Em sentido oposto, no momento em que as crianças se comportam diferentemente do princípio da educação ensinada e aprovada pela família, isto é, quando expressam qualquer frase negativa e assumem atitudes inadequadas ou um modo de ser incongruente, imediatamente tais atitudes são repreendidas através de aconselhamento. Além disso, os jovens punidos devem declarar para a mãe, a avó e para a comunidade que não irão mais repetir tais atos inadequados e negativos. Estas punições são aplicadas exclusivamente pela mãe e a avó, em decorrência de desobediência à norma da família e do povo Guarani e Kaiowá.
É imoral e reprovada a prática da criança de reproduzir o modo de ser negativo e violento, como frases negativas, ou manifestar atos ofensivos e/ou inúteis com frequência. Por esse motivo, as crianças e jovens indígenas são punidos com mais rigor.
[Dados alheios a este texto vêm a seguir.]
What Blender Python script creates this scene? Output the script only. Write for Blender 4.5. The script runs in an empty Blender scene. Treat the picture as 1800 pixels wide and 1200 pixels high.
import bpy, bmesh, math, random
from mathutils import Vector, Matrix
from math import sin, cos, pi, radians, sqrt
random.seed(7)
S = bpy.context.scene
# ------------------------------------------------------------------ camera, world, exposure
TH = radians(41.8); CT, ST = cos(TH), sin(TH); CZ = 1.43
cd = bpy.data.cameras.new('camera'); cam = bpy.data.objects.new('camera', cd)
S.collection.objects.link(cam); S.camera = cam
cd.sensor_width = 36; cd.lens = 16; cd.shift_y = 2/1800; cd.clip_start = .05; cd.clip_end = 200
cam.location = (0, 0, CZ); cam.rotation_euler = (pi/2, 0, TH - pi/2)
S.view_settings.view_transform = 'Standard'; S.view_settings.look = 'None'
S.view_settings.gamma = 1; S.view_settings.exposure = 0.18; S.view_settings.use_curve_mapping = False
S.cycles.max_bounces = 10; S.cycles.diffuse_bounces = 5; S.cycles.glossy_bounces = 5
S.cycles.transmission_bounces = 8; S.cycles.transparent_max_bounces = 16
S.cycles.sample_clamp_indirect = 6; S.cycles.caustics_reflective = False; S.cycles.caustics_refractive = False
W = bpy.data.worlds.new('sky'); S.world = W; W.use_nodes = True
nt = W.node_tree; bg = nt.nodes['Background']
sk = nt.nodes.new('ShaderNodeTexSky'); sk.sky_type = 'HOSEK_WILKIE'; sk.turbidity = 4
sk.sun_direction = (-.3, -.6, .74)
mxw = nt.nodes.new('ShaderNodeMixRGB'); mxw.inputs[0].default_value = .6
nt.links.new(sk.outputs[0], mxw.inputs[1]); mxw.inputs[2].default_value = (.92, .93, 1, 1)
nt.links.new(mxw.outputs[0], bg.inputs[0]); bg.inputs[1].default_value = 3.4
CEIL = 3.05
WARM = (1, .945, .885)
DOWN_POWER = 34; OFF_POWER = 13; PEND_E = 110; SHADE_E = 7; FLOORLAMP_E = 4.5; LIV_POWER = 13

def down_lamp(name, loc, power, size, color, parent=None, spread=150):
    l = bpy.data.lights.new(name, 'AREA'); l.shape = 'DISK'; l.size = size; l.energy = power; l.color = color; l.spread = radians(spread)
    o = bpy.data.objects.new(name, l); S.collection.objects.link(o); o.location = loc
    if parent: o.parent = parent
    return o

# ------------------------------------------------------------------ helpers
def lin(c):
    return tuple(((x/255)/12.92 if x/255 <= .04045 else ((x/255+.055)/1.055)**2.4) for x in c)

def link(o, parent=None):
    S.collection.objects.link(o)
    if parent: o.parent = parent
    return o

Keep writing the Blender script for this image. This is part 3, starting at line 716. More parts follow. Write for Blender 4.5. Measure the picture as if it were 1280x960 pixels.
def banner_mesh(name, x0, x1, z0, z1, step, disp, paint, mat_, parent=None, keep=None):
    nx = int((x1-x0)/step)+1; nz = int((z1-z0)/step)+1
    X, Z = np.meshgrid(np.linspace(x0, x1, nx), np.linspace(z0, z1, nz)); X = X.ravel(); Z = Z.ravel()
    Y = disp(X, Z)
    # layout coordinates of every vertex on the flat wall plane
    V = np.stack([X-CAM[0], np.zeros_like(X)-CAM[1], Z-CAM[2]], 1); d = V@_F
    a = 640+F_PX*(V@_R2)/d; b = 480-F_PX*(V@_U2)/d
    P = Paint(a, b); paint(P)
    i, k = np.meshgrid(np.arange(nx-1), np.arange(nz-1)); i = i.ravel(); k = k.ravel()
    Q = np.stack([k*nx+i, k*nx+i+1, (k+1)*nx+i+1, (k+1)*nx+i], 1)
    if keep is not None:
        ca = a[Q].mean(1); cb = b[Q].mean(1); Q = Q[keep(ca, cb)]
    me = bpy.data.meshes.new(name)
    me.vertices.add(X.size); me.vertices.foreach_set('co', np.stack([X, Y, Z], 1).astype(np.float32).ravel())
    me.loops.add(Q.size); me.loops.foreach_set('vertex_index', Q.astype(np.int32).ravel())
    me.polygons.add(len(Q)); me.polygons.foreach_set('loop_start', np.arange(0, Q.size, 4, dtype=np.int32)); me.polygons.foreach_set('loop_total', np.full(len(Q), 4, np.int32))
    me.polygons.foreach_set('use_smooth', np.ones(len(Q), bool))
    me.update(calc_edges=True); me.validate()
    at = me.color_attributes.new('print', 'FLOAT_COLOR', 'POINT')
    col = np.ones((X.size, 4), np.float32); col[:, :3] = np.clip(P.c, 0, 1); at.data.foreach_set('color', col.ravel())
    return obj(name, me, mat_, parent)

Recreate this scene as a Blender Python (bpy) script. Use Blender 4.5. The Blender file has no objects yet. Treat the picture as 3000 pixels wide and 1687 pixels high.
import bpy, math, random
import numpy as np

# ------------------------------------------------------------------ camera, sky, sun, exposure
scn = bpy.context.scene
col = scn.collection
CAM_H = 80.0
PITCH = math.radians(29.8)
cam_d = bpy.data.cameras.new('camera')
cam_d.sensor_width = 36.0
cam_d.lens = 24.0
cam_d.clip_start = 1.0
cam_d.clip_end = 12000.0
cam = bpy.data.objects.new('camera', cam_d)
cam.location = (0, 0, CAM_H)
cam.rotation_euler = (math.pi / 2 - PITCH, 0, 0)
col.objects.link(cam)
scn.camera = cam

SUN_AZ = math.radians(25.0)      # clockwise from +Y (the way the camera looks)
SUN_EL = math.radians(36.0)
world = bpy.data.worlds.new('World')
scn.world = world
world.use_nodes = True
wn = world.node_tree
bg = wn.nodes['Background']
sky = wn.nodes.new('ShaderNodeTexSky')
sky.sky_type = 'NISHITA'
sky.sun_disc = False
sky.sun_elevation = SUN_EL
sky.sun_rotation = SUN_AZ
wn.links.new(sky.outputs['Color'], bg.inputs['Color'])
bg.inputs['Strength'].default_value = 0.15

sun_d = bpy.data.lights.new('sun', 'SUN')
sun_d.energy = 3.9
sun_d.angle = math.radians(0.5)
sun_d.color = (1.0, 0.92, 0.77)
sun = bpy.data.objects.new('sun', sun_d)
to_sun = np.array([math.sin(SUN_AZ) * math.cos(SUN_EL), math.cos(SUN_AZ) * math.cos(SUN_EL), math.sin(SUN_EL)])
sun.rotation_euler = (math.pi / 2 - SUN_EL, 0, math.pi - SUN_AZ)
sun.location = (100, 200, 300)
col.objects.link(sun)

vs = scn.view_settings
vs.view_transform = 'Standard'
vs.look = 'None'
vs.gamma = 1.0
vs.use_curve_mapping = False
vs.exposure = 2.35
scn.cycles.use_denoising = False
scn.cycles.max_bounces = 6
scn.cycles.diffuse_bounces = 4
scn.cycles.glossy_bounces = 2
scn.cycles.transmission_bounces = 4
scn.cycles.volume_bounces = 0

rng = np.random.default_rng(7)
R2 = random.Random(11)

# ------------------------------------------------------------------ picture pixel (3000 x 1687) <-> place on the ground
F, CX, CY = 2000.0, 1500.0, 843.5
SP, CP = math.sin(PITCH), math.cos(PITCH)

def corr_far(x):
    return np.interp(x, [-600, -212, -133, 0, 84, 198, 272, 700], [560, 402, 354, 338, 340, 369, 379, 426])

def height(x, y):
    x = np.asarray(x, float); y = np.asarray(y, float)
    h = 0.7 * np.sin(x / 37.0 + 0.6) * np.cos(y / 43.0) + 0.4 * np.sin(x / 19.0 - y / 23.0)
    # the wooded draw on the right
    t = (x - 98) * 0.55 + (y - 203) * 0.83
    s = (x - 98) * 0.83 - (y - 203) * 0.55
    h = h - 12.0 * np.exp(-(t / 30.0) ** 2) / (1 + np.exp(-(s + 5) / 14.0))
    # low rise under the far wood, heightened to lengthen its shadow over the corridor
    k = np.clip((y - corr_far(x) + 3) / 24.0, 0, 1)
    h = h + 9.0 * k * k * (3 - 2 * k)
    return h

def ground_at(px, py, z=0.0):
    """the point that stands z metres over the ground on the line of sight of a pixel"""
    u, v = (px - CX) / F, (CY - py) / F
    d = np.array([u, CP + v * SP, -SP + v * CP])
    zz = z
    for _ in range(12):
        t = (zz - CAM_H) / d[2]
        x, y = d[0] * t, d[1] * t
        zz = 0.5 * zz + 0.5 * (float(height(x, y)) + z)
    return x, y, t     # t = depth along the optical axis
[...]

Na reunião comunitária periódica, os líderes idosos (as) aconselham calmamente a todos os membros das comunidades da aldeia para não se comportarem mal diante das crianças, lembrando que os atos ou atitudes imorais podem ser repetidos e reproduzidos pelas crianças e jovens inocentes. As crianças não são vistas como culpadas de seus atos e comportamentos inadequados (culpados são os adultos), mas, mesmo assim e dependendo das circunstâncias, a avó aconselha também todas as crianças a não reproduzirem atitudes e expressões negativas dos adultos.
Todos esses líderes idosos educativos são o suporte vital para a criança e o jovem virem a se posicionar como membros de uma organização social do povo Guarani e Kaiowá. Essas lideranças experientes são continuamente procuradas pelos seus jovens com o intuito de buscar soluções possíveis para diversos problemas cotidianos, assim como o apoio afetivo emocional, recursos materiais e proteção da comunidade que luta pela demarcação de terras tradicionais (tekoha).